A segunda fase, intermediária, vai até a crise de 2008, quando as bases dessa primeira fase são lentamente abandonadas. O governo foi beneficiado pelo crescimento mundial, pelo fluxo de capitais para o Brasil, pela reconquista da confiança na política econômica. Isso permitiu a redução forte dos juros, diminuindo as despesas financeiras. O PIB de anos anteriores foi recalculado e isso ajudou a reduzir a dívida/ PIB. O PIB ficou maior, e a dívida, relativamente menor. A reforma da Previdência nunca foi regulamentada. Além disso, o governo enviou ao Congresso um projeto de lei que estabelecia um teto para o gasto de pessoal da União: ele só poderia crescer o equivalente ao IPCA mais 1,5%. Subiria acima da inflação, mas de forma contida. Segundo Raul, esse projeto continua vagando no Congresso, jamais aprovado, jamais respeitado.
A partir da crise de 2008, o governo entrou na terceira fase: a da “licença para gastar”.
— Não só as administrações públicas, mas também o BNDES, passaram a gastar bem mais que antes. E pior, houve um forte crescimento do gasto corrente rígido que, uma vez posto, é difícil tirar de volta.

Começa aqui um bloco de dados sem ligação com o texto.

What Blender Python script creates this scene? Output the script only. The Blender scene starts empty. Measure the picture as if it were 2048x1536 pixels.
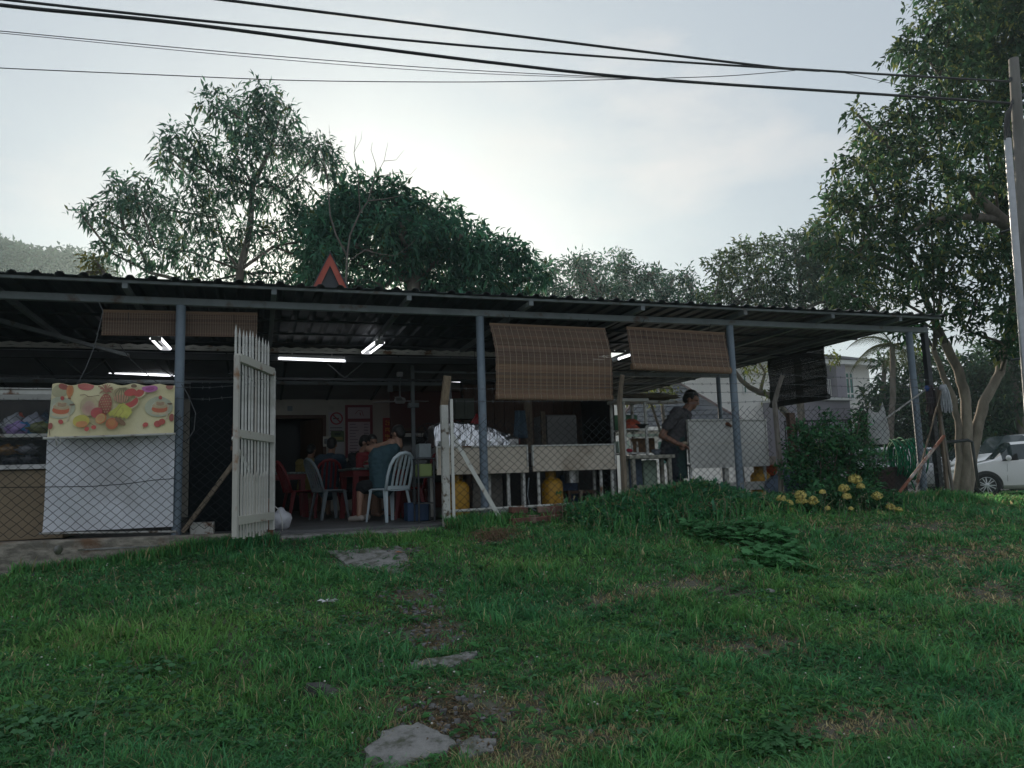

Os superávits primários caíram e introduziu- se a contabilidade criativa, que retirou credibilidade dos indicadores fiscais — explicou Raul.
Dessa história, que começa virtuosa e termina errada, o pior momento aconteceu em 2010, quando tudo jogava a favor de um ajuste e houve o aumento ainda maior das despesas. De acordo com o economista, mesmo sem contar 2010, o gasto corrente aumentou 140,6% entre o fim de 2002 e o fim de 2009. Os gastos de pessoal cresceram 113,8%. A Receita não financeira líquida total da União cresceu 131,7% entre 2002 e 2009. Apesar disso, o governo teve déficit nominal todos os anos.
O projeto de Antonio Palocci era buscar o déficit zero num plano fiscal plurianual. A então ministra Dilma Rousseff considerou “rudimentar” essa que foi a melhor ideia que surgiu na área fiscal no governo Lula. Agora, só resta andar em busca do tempo perdido.